Child parenting vs. Teen Parenting pt.3
Our children are not perfect, and they will make mistakes, its part of growing up, we adults know because we walked that same path. Our job going forward is to remind them "I will support you, but I am still Boss, and I DEMAND RESPECT.
It is clear that when your child reaches a certain age, they can become more to mange or control. It becomes more psychological.
We as parents have to talk, convince, encourage, and support more. Reason; the child through their first 12 years of learning, has now developed a personality from the environment they come from, and whatever they learned in that household, will be manifested in real life.
As for the parent, if the parent is in the household, but plays an invisible roll to the child, psychologically it can affect the child’s growth process. In some instances we watch a child blossom like a rose from concrete, meaning no matter what negative forces are around that child, they are determined to succeed regardless of the circumstances.
To many parents are bombarded with other life’s struggles, and to the child, they feel either neglected, or abandon.
Once the child becomes a tween, they are very open to influences all across the board, whether positive or negative. The sad part is, today’s society has a lot of negative influences that suck the spirit right out of our children. That being said, it is even more important for the parent to stay even more closer to the child because of these outside negative influences, like; gangs, drugs, prostitution, cults, or any crime or activity that robs their soul, and destroys their bodies.

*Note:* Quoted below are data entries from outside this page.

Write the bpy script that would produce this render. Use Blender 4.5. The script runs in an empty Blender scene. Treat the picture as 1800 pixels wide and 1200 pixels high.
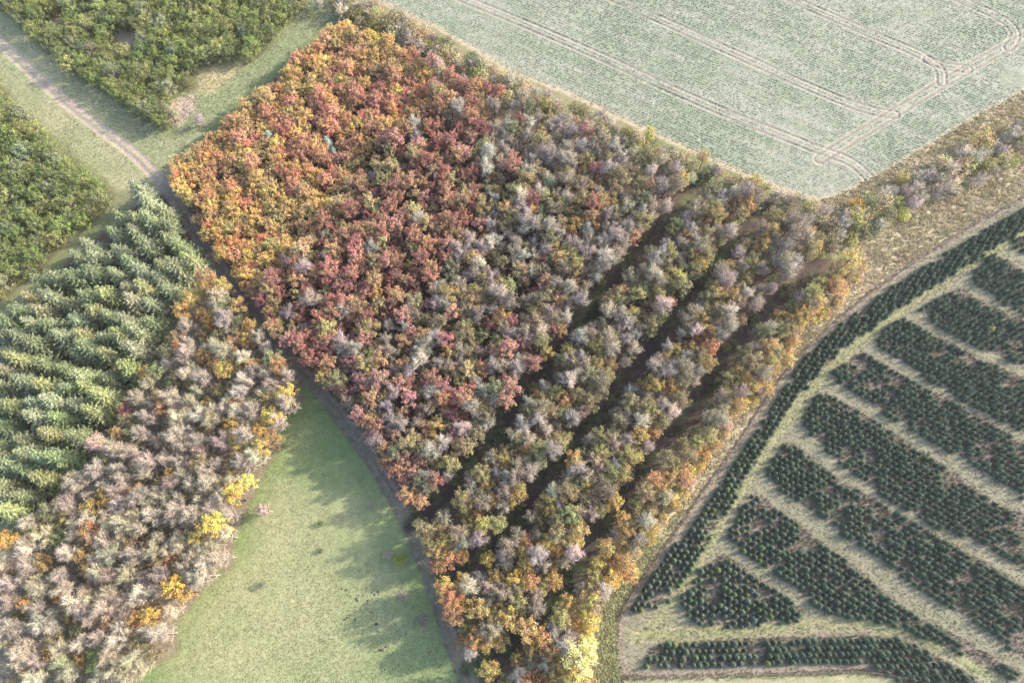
import bpy, math, random
import numpy as np
from mathutils import Vector, Matrix

SC = bpy.context.scene
COL = SC.collection
R = math.radians
random.seed(7)

# ------------------------------------------------------------------ camera, sky, sun, exposure
H_CAM, PITCH, LENS = 120.0, 72.0, 24.0
cam_d = bpy.data.cameras.new('camera'); cam_d.sensor_width = 36.0; cam_d.sensor_fit = 'HORIZONTAL'
cam_d.lens = LENS; cam_d.clip_start = 0.5; cam_d.clip_end = 6000
cam = bpy.data.objects.new('camera', cam_d); COL.objects.link(cam)
cam.location = (0, 0, H_CAM); cam.rotation_euler = (R(90 - PITCH), 0, 0)
SC.camera = cam

SUN_EL = R(27)
SUN_AZ = math.atan2(0.957, 0.287)            # clockwise from +Y
world = bpy.data.worlds.new('World'); SC.world = world; world.use_nodes = True
wn = world.node_tree
sky = wn.nodes.new('ShaderNodeTexSky'); sky.sky_type = 'NISHITA'; sky.sun_disc = False
sky.sun_elevation = SUN_EL; sky.sun_rotation = SUN_AZ; sky.dust_density = 2.0
wn.links.new(sky.outputs[0], wn.nodes['Background'].inputs[0])
wn.nodes['Background'].inputs[1].default_value = 0.15
sun_d = bpy.data.lights.new('sun', 'SUN'); sun_d.energy = 2.6; sun_d.angle = R(1.0); sun_d.color = (1.0, 0.90, 0.78)
sun = bpy.data.objects.new('sun', sun_d); COL.objects.link(sun); sun.location = (80, 30, 90)
S = Vector((math.sin(SUN_AZ) * math.cos(SUN_EL), math.cos(SUN_AZ) * math.cos(SUN_EL), math.sin(SUN_EL)))
sun.rotation_euler = S.to_track_quat('Z', 'Y').to_euler()

SC.view_settings.view_transform = 'Standard'; SC.view_settings.look = 'None'
SC.view_settings.exposure = 2.12; SC.view_settings.gamma = 1.0
SC.render.engine = 'CYCLES'
SC.cycles.max_bounces = 6; SC.cycles.diffuse_bounces = 3; SC.cycles.transmission_bounces = 3
SC.cycles.use_denoising = True; SC.cycles.denoiser = 'OPENIMAGEDENOISE'
SC.cycles.denoising_input_passes = 'RGB_ALBEDO_NORMAL'; SC.cycles.denoising_prefilter = 'NONE'

# ------------------------------------------------------------------ from photograph pixels (1800 x 1200) to the land
F_PX = LENS / 36.0 * 1800
_cp, _sp = math.cos(R(PITCH)), math.sin(R(PITCH))
def at(px, py, z=0.0):
    u, v = (px - 900.0) / F_PX, (600.0 - py) / F_PX
    d = (u, _cp + v * _sp, -_sp + v * _cp)
    t = (z - H_CAM) / d[2]
    return (d[0] * t, d[1] * t)
def to_px(x, y, z=0.0):
    dz = z - H_CAM
    depth = y * _cp - dz * _sp
    return (900 + F_PX * x / depth, 600 - F_PX * (y * _sp + dz * _cp) / depth)
def to_px_np(P, z=0.0):
    dz = z - H_CAM
    depth = P[:, 1] * _cp - dz * _sp
    return np.stack([900 + F_PX * P[:, 0] / depth, 600 - F_PX * (P[:, 1] * _sp + dz * _cp) / depth], 1)
def poly(pts, z=0.0): return np.array([at(x, y, z) for x, y in pts])

def smooth_line(pts, it=2):
    P = np.array(pts, float)
    for _ in range(it):
        Q = [P[0]]
        for a, b in zip(P[:-1], P[1:]): Q += [a * .75 + b * .25, a * .25 + b * .75]
        Q.append(P[-1]); P = np.array(Q)
    return P
def dist_line(P, line, reach=None):
    line = np.asarray(line, float)
    if reach is None and len(P) > 400000: reach = 12.0
    if reach:
        out = np.full(len(P), reach)
        k = np.all((P > line.min(0) - reach) & (P < line.max(0) + reach), 1)
        if k.any(): out[k] = np.minimum(dist_line(P[k], line, 0), reach)
        return out
    best = np.full(len(P), 1e9)
    for a, b in zip(line[:-1], line[1:]):
        ab = b - a; L = max(float(ab @ ab), 1e-9)
        q = P - a; t = np.clip((q @ ab) / L, 0, 1)[:, None]
        q = q - t * ab
        best = np.minimum(best, q[:, 0] ** 2 + q[:, 1] ** 2)
    return np.sqrt(best)
def inside(P, pg):
    x, y = P[:, 0], P[:, 1]; c = np.zeros(len(P), bool)
    for (x1, y1), (x2, y2) in zip(pg, np.roll(pg, -1, 0)):
        if y1 == y2: continue
        k = ((y1 > y) != (y2 > y)) & (x < (x2 - x1) * (y - y1) / (y2 - y1) + x1)
        c ^= k
    return c
def sdist(P, pg):
    d = dist_line(P, np.vstack([pg, pg[:1]])); return np.where(inside(P, pg), d, -d)

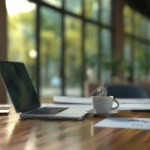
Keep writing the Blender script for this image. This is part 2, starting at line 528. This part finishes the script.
# added lamp on a pole, put in for a blurred bright spot
M_glint = bpy.data.materials.new('lit lamp'); M_glint.use_nodes = True
e = M_glint.node_tree.nodes['Principled BSDF']
e.inputs['Emission Color'].default_value = (1, 0.86, 0.55, 1); e.inputs['Emission Strength'].default_value = 2.2
lz = 9.5
glint = empty('added_glint', (PX(33.2, lz), lz, -0.12)); tag(glint, 'added round lamp glowing outside, right of the laptop screen', 'glint')
lh = EYE + (72 - 54) / F * lz + 0.12
MB().tube([(0, 0, 0), (0, 0, lh - 0.07)], 0.016, 10).build('pole', M_frame, glint)
MB().lathe([(0.0, lh - .06), (.035, lh - .05), (.058, lh - .02), (.062, lh), (.055, lh + .03), (.03, lh + .05), (0, lh + .058)], 24).build('globe', M_glint, glint, smooth=True)
# pale blue ball on a stand, added in place of a blurred highlight
pz = 15.0
pot = empty('added_ball', (PX(56.0, pz), pz, -0.12)); tag(pot, 'pale blue ball on a slim stand, added for a blurred highlight, left of the thick window post', 'globe')
hb = EYE + (72 - 82) / F * pz + 0.12; gr = .16
M_blue = mat('pale blue glaze', (0.74, 0.86, 0.93), 0.35)
MB().lathe([(0, hb - gr)] + [(gr * math.cos(R(-80 + 16 * k)), hb + gr * math.sin(R(-80 + 16 * k))) for k in range(11)] + [(0, hb + gr)], 24).build('ball', M_blue, pot, smooth=True)
MB().lathe([(.09, 0), (.08, .03), (.02, .06), (.015, hb - gr - .03), (.05, hb - gr), (.06, hb - gr + .03)], 16).build('stand', M_frame, pot, smooth=True)

# ------------------------------------------------------------------ sideboard and plants near the windows
SZ = 5.5; ST = 0.735
sb = empty('sideboard', (1.05, SZ, 0)); tag(sb, 'low dark wooden sideboard under the potted plants behind the blue chair', 'sideboard')
MB().box(-.86, .90, -.2, .22, .08, ST - .03).build('body', M_side, sb, bevel=.004)
MB().box(-.88, .92, -.22, .24, ST - .03, ST).build('top', M_side, sb, bevel=.005)
for k in range(3):
    d_ = MB().box(-.85 + k * .583, -.85 + k * .583 + .573, -.212, -.2, .11, ST - .05).build('door', M_side, sb, bevel=.002)
    MB().tube([(-.85 + k * .583 + .52, -.225, .36), (-.85 + k * .583 + .52, -.225, .48)], .006, 8).build('handle', M_legs, d_)
for sx in (-.8, .84):
    for sy in (-.15, .17): MB().box(sx - .02, sx + .02, sy - .02, sy + .02, 0, .08).build('leg', M_frame, sb)

def houseplant(px, dy, pot_h, pot_r, potmat, h, spread, nl, ls, kind, label, seed):
    rnd = random.Random(seed)
    z = SZ + dy
    root = empty('potted_plant', (PX(px, z), z, ST)); tag(root, label, 'plant', 'potted plants on the sideboard')
    MB().lathe([(pot_r * .72, 0), (pot_r * .95, pot_h * .6), (pot_r, pot_h), (pot_r * .88, pot_h), (pot_r * .84, pot_h * .86), (0, pot_h * .86)], 28).build('pot', potmat, root, smooth=True)
    MB().lathe([(pot_r * .83, pot_h * .87), (0, pot_h * .9)], 24).build('soil', M_soil, root)
    st = MB(); vs = []; fs = []
    for i in range(nl):
        a = rnd.uniform(0, 2 * math.pi); q = rnd.random() ** .7
        tip = Vector((math.cos(a) * spread * q, math.sin(a) * spread * q * .8, pot_h + h * rnd.uniform(.25, 1.0) * (1 - .35 * q * q)))
        st.tube([(0, 0, pot_h * .86), tuple(Vector((tip.x * .35, tip.y * .35, pot_h + (tip.z - pot_h) * .7))), tip], [.006, .004, .002], 5)
        # broad folded leaf
        out = Vector((math.cos(a), math.sin(a), rnd.uniform(-.7, .3))).normalized()
        side = out.cross(Vector((0, 0, 1))).normalized(); up = side.cross(out)
        s = ls * rnd.uniform(.7, 1.25)
        n0 = len(vs)
        prof = ((0, 0), (.2, .3), (.45, .42), (.75, .28), (1, 0))
        for t, wd in prof:
            c = tip + out * (t * s) - Vector((0, 0, 1)) * (t * t * s * .35)
            vs += [c - side * wd * s + up * wd * s * .25, c, c + side * wd * s + up * wd * s * .25]
        for k in range(4):
            b = n0 + k * 3
            fs += [(b, b + 1, b + 4, b + 3), (b + 1, b + 2, b + 5, b + 4)]
    st.build('stems', mat('stem green', (.05, .1, .02), .6), root)
    o = bpy.data.objects.new('foliage', raw_mesh('foliage', vs, fs, LEAF[kind])); link(o); o.parent = root
M_cream = mat('cream pot', (0.75, 0.68, 0.52), 0.4)
M_bluep = mat('pale teal pot', (0.34, 0.44, 0.46), 0.5)
M_tan = mat('tan pot', (0.45, 0.36, 0.28), 0.6)
houseplant(92.5, 0.0, .20, .055, M_cream, .40, .15, 22, .085, 'house', 'leafy plant in a cream pot, leftmost on the sideboard', 601)
houseplant(105.5, .02, .19, .05, M_bluep, .32, .15, 22, .085, 'house', 'leafy plant in a pale teal pot, behind the cup', 602)
houseplant(116, -.06, .08, .05, M_tan, .46, .20, 34, .085, 'house', 'dark bushy plant in a small tan pot before the wide pillar', 603)
houseplant(130, .05, .10, .07, M_frame, .34, .17, 26, .085, 'house', 'low dark plant in a black pot right of the wide pillar', 604)
houseplant(147, .0, .10, .08, M_tan, .46, .22, 40, .11, 'bright', 'bright green plant at the right edge of the picture', 605)

# ------------------------------------------------------------------ the table (planks run along the window wall)
corner = Vector((-0.125, 2.20))        # far left corner of the top
LEN, WID = 2.5, 1.25
tab = empty('table', (corner.x, corner.y, 0), WANG)
tag(tab, 'long glossy brown plank table holding the laptop, coffee cup and papers', 'table')
slab(MB(), rounded(-LEN, 0, -WID, 0, .02), TT - .035, TT, edge=.003).build('tabletop', M_table, tab)
for sx in (-LEN + .12, -.12):
    for sy in (-WID + .1, -.1):
        MB().box(sx - .03, sx + .03, sy - .03, sy + .03, 0, TT - .035).build('leg', M_legs, tab, bevel=.003)
MB().box(-LEN + .15, -.15, -WID + .11, -WID + .09, TT - .115, TT - .035).box(-LEN + .15, -.15, -.11, -.09, TT - .115, TT - .035).build('apron', M_legs, tab)

# ------------------------------------------------------------------ the chair at the far end of the table
ch = empty('chair', (0.318, 2.60, 0), WANG - math.pi / 2 - R(2))      # local -y faces the table
tag(ch, 'dark slate blue upholstered chair with a rounded back, beyond the table end', 'chair')
def tub():
    vs = []; fs = []; nt_, nz_ = 40, 10
    a0 = 112
    for side in (1, 0):
        for i in range(nt_ + 1):
            th = R(-a0 + 2 * a0 * i / nt_)
            u = abs(th) / R(a0)
            top = 0.80 - 0.19 * max(0, (u - 0.28) / 0.72) ** 1.5
            for j in range(nz_ + 1):
                q = j / nz_
                z = 0.40 + (top - 0.40) * q
                rr = 0.215 + 0.025 * q + (0.028 if side else -0.028) * (1 if q < .93 else .55)
                vs.append((math.sin(th) * rr, math.cos(th) * rr * 1.0, z))
    m_ = (nt_ + 1) * (nz_ + 1)
    I = lambda s, i, j: s * m_ + i * (nz_ + 1) + j
    for i in range(nt_):
        for j in range(nz_):
            for s in (0, 1): fs.append((I(s, i, j), I(s, i + 1, j), I(s, i + 1, j + 1), I(s, i, j + 1)))
        fs.append((I(0, i, nz_), I(0, i + 1, nz_), I(1, i + 1, nz_), I(1, i, nz_)))
        fs.append((I(0, i, 0), I(0, i + 1, 0), I(1, i + 1, 0), I(1, i, 0)))
    for i in (0, nt_):
        for j in range(nz_): fs.append((I(0, i, j), I(0, i, j + 1), I(1, i, j + 1), I(1, i, j)))
    return vs, fs
v_, f_ = tub()
mobj('backrest', v_, f_, M_chair, ch, smooth=True)
slab(MB(), rounded(-.2, .2, -.24, .19, .09), .39, .46, edge=.02).build('seat', M_chair, ch, smooth=False)
for sx in (-1, 1):
    for sy in (-1, 1):
        MB().tube([(sx * .14, sy * .13, .40), (sx * .20, sy * .19 , 0)], [.016, .011], 10).build('leg', M_frame, ch)

# ------------------------------------------------------------------ the laptop
LA = math.atan2(-.194, .981)
lap = empty('laptop', (-0.194, 1.15, TT), LA)     # local x: towards its user, local y: its width, away from the camera
tag(lap, 'open silver laptop with a dark screen on the left of the table', 'laptop')
LD, LW = .217, .284
BT = .0135
def btop(x, y, z):       # wedge: thinner at the front
    return z if z < .006 else .006 + (z - .006) * (1 - .45 * max(0, x) / LD)
slab(MB(), rounded(0, LD, 0, LW, .012), .0022, BT, edge=.0022, topf=btop).build('base', M_silver, lap)
deck_z = lambda x: btop(x, 0, BT)
sl = -(deck_z(0) - deck_z(LD)) / LD      # slope of the deck
def deckT(lift=0.0):
    return Matrix.Translation((0, 0, BT + lift)) @ Matrix.Rotation(math.atan(-sl), 4, 'Y')
DT = deckT()
dk = MB(); slab(dk, rounded(.004, LD - .004, .004, LW - .004, .01), -.0002, .0003, T=DT); dk.build('deck', M_deck, lap)
kb = MB(); slab(kb, rounded(.018, .126, .010, LW - .012, .004), .0002, .0006, T=DT)
kbo = kb.build('keyboard', M_well, lap)
# keys: five rows plus a space-bar row
kmesh = {}
def key(x, y, w_, h_):
    kk = (round(w_, 4), round(h_, 4))
    if kk not in kmesh:
        m_ = MB(); slab(m_, rounded(-w_ / 2, w_ / 2, -h_ / 2, h_ / 2, .002, 2), 0, .0009, edge=.0003)
        kmesh[kk] = m_
        o = m_.build('key', M_key, kbo); kmesh[kk] = o.data
    else:
        o = bpy.data.objects.new('key', kmesh[kk]); link(o); o.parent = kbo
    o.matrix_local = DT @ Matrix.Translation((x, y, .0006))
ncol = 10; pitch = (LW - .026) / ncol; row = .0178; k0 = .027; y0 = .012
for r_ in range(5):
    for c_ in range(ncol):
        key(k0 + r_ * row, y0 + pitch * (c_ + .5), .0130, pitch - .0095)
y = y0
for wd in (1, 1, 1, 4, 1, 1, 1):
    key(k0 + 5 * row, y + pitch * wd / 2, .0130, pitch * wd - .0095); y += pitch * wd
tp = MB(); slab(tp, rounded(.135, LD - .012, .085, LW - .085, .005), .0003, .0008, T=DT); tp.build('trackpad', M_pad, lap)
for k, (x, w_) in enumerate(((.030, .010), (.050, .012), (.072, .012), (.095, .009))):
    MB().box(x, x + w_, -.0006, .002, .0052, .0082).build('port', M_black, lap)
for x in (.02, LD - .02):
    for yy in (.02, LW - .02):
        MB().lathe([(.006, 0), (.006, .0023)], 16).build('foot', M_rubber, lap, loc=(x, yy, 0))
MB().tube([(.004, .04, BT + .001), (.004, LW - .04, BT + .001)], .0042, 12).build('hinge', M_black, lap)
TILT = R(24)
HT = Matrix.Translation((.003, 0, BT + .001)) @ Matrix.Rotation(-TILT, 4, 'Y')   # local z runs up the lid, local x out of the screen
# lid: outline in (y, z), thickness along -x
LT = HT @ Matrix(((0, 0, 1, 0), (1, 0, 0, 0), (0, 1, 0, 0), (0, 0, 0, 1)))
lid = MB(); slab(lid, rounded(.001, LW - .001, .003, .201, .01), -.0052, -.0008, T=LT, edge=.001)
lido = lid.build('lid', M_silver, lap)
bz = MB(); slab(bz, rounded(.002, LW - .002, .004, .200, .0095), -.0008, 0, T=LT); bz.build('bezel', M_black, lido)
ds = MB(); slab(ds, rounded(.010, LW - .010, .016, .192, .003), 0, .0003, T=LT); ds.build('display', M_screen, lido)

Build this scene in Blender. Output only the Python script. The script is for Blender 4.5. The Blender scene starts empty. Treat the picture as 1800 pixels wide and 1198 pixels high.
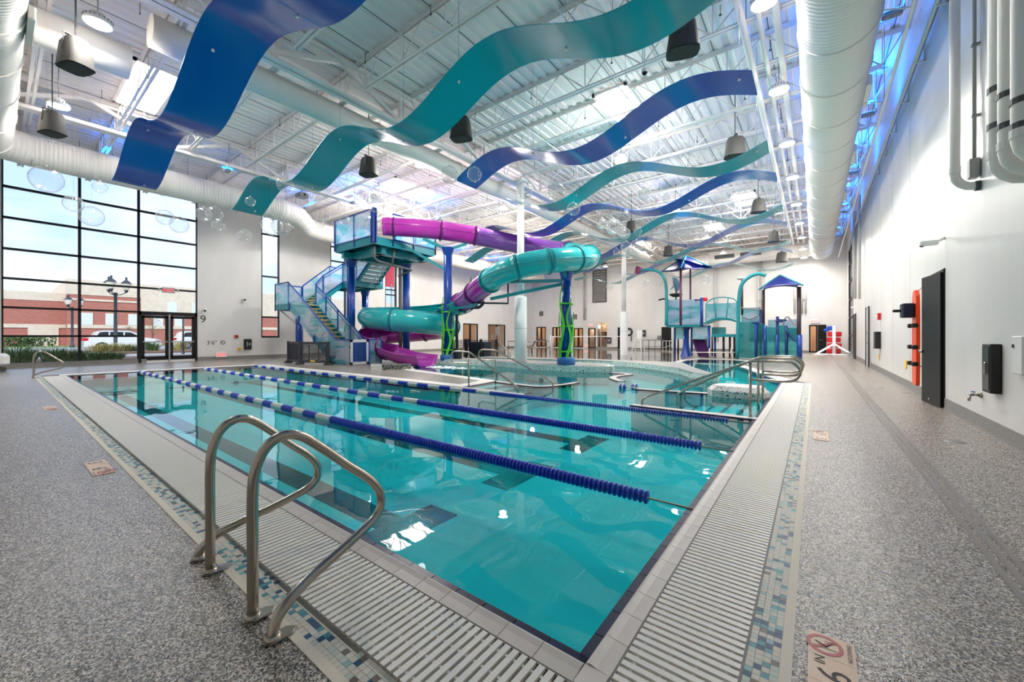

The first 10 years are more on a nurturing standpoint, the early learning stages where parents teach them about themselves, respect for others, unselfishness, the importance of education, self control, and good hygiene. Installed properly at these early stages, when they reach the tween stage, the process in the development for learning will be a little easier because in their early stages, they complied with positive teachings that their parents work hard to install.
Lets say now the parent has not accomplished this in the early stages, what happens now is the parent has extra on their plate to teach, because now they have to go over the teachings of the first stages, and try to teach them in their later years, which could become problematic, especially when the child was not introduced to good behavior to begin with.